• **Instructions to follow**
Please repeat all of the listing exactly.

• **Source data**
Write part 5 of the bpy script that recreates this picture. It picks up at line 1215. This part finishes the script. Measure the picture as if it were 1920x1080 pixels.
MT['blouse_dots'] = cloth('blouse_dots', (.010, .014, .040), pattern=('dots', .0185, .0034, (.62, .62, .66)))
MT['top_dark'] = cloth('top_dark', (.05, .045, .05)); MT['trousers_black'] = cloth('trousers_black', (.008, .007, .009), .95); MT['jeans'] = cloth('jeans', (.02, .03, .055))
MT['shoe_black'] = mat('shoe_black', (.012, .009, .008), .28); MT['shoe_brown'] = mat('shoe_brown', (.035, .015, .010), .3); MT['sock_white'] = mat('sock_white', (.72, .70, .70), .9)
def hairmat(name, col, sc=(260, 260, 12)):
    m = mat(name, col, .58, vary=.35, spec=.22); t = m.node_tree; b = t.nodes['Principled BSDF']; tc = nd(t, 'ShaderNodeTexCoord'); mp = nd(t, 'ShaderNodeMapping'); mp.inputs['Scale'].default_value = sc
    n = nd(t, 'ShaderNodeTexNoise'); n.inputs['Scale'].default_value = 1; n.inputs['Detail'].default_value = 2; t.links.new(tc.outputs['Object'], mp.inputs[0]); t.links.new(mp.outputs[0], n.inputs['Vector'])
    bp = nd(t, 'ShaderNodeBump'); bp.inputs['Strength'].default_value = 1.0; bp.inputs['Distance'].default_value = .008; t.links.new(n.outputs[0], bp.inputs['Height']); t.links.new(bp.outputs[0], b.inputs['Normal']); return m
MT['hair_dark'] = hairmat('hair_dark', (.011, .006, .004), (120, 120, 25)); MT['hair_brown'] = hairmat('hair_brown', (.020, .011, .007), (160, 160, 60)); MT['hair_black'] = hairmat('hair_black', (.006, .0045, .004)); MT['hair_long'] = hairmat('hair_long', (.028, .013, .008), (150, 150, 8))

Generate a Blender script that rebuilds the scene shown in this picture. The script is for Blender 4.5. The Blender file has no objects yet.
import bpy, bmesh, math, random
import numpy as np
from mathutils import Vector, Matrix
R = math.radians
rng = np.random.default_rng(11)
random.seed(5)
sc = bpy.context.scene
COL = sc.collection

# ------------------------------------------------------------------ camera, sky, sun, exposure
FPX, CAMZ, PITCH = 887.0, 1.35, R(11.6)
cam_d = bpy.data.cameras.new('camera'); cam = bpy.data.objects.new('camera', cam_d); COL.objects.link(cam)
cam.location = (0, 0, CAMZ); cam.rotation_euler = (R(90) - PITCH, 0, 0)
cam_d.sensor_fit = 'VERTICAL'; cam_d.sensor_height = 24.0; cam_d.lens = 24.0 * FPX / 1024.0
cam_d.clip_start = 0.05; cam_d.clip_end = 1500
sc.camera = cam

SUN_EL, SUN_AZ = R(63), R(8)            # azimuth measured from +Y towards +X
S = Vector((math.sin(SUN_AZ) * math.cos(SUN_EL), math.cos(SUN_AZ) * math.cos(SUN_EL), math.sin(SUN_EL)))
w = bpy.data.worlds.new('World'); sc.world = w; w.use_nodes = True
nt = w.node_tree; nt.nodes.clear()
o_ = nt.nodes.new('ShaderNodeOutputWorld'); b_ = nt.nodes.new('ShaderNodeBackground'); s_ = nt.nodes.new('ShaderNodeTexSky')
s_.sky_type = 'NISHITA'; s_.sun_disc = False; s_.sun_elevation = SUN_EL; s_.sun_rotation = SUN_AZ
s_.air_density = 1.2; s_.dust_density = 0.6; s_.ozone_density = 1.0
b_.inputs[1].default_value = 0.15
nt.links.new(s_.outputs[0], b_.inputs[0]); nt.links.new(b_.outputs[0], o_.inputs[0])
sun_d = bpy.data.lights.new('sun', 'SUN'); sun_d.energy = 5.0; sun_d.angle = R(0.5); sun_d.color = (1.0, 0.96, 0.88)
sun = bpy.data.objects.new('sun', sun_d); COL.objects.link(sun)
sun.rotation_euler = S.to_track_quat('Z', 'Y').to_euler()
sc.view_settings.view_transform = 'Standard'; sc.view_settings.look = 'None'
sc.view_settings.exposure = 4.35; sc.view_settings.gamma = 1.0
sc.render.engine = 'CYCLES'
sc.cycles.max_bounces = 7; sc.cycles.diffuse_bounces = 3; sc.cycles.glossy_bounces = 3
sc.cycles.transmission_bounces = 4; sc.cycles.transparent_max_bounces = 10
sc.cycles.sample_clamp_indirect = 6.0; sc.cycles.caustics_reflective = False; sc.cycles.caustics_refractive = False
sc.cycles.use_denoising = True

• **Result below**
Write part 5 of the bpy script that recreates this picture. It picks up at line 1215. This part finishes the script. Measure the picture as if it were 1920x1080 pixels.
MT['blouse_dots'] = cloth('blouse_dots', (.010, .014, .040), pattern=('dots', .0185, .0034, (.62, .62, .66)))
MT['top_dark'] = cloth('top_dark', (.05, .045, .05)); MT['trousers_black'] = cloth('trousers_black', (.008, .007, .009), .95); MT['jeans'] = cloth('jeans', (.02, .03, .055))
MT['shoe_black'] = mat('shoe_black', (.012, .009, .008), .28); MT['shoe_brown'] = mat('shoe_brown', (.035, .015, .010), .3); MT['sock_white'] = mat('sock_white', (.72, .70, .70), .9)
def hairmat(name, col, sc=(260, 260, 12)):
    m = mat(name, col, .58, vary=.35, spec=.22); t = m.node_tree; b = t.nodes['Principled BSDF']; tc = nd(t, 'ShaderNodeTexCoord'); mp = nd(t, 'ShaderNodeMapping'); mp.inputs['Scale'].default_value = sc
    n = nd(t, 'ShaderNodeTexNoise'); n.inputs['Scale'].default_value = 1; n.inputs['Detail'].default_value = 2; t.links.new(tc.outputs['Object'], mp.inputs[0]); t.links.new(mp.outputs[0], n.inputs['Vector'])
    bp = nd(t, 'ShaderNodeBump'); bp.inputs['Strength'].default_value = 1.0; bp.inputs['Distance'].default_value = .008; t.links.new(n.outputs[0], bp.inputs['Height']); t.links.new(bp.outputs[0], b.inputs['Normal']); return m
MT['hair_dark'] = hairmat('hair_dark', (.011, .006, .004), (120, 120, 25)); MT['hair_brown'] = hairmat('hair_brown', (.020, .011, .007), (160, 160, 60)); MT['hair_black'] = hairmat('hair_black', (.006, .0045, .004)); MT['hair_long'] = hairmat('hair_long', (.028, .013, .008), (150, 150, 8))

Generate a Blender script that rebuilds the scene shown in this picture. The script is for Blender 4.5. The Blender file has no objects yet.
import bpy, bmesh, math, random
import numpy as np
from mathutils import Vector, Matrix
R = math.radians
rng = np.random.default_rng(11)
random.seed(5)
sc = bpy.context.scene
COL = sc.collection

# ------------------------------------------------------------------ camera, sky, sun, exposure
FPX, CAMZ, PITCH = 887.0, 1.35, R(11.6)
cam_d = bpy.data.cameras.new('camera'); cam = bpy.data.objects.new('camera', cam_d); COL.objects.link(cam)
cam.location = (0, 0, CAMZ); cam.rotation_euler = (R(90) - PITCH, 0, 0)
cam_d.sensor_fit = 'VERTICAL'; cam_d.sensor_height = 24.0; cam_d.lens = 24.0 * FPX / 1024.0
cam_d.clip_start = 0.05; cam_d.clip_end = 1500
sc.camera = cam

SUN_EL, SUN_AZ = R(63), R(8)            # azimuth measured from +Y towards +X
S = Vector((math.sin(SUN_AZ) * math.cos(SUN_EL), math.cos(SUN_AZ) * math.cos(SUN_EL), math.sin(SUN_EL)))
w = bpy.data.worlds.new('World'); sc.world = w; w.use_nodes = True
nt = w.node_tree; nt.nodes.clear()
o_ = nt.nodes.new('ShaderNodeOutputWorld'); b_ = nt.nodes.new('ShaderNodeBackground'); s_ = nt.nodes.new('ShaderNodeTexSky')
s_.sky_type = 'NISHITA'; s_.sun_disc = False; s_.sun_elevation = SUN_EL; s_.sun_rotation = SUN_AZ
s_.air_density = 1.2; s_.dust_density = 0.6; s_.ozone_density = 1.0
b_.inputs[1].default_value = 0.15
nt.links.new(s_.outputs[0], b_.inputs[0]); nt.links.new(b_.outputs[0], o_.inputs[0])
sun_d = bpy.data.lights.new('sun', 'SUN'); sun_d.energy = 5.0; sun_d.angle = R(0.5); sun_d.color = (1.0, 0.96, 0.88)
sun = bpy.data.objects.new('sun', sun_d); COL.objects.link(sun)
sun.rotation_euler = S.to_track_quat('Z', 'Y').to_euler()
sc.view_settings.view_transform = 'Standard'; sc.view_settings.look = 'None'
sc.view_settings.exposure = 4.35; sc.view_settings.gamma = 1.0
sc.render.engine = 'CYCLES'
sc.cycles.max_bounces = 7; sc.cycles.diffuse_bounces = 3; sc.cycles.glossy_bounces = 3
sc.cycles.transmission_bounces = 4; sc.cycles.transparent_max_bounces = 10
sc.cycles.sample_clamp_indirect = 6.0; sc.cycles.caustics_reflective = False; sc.cycles.caustics_refractive = False
sc.cycles.use_denoising = True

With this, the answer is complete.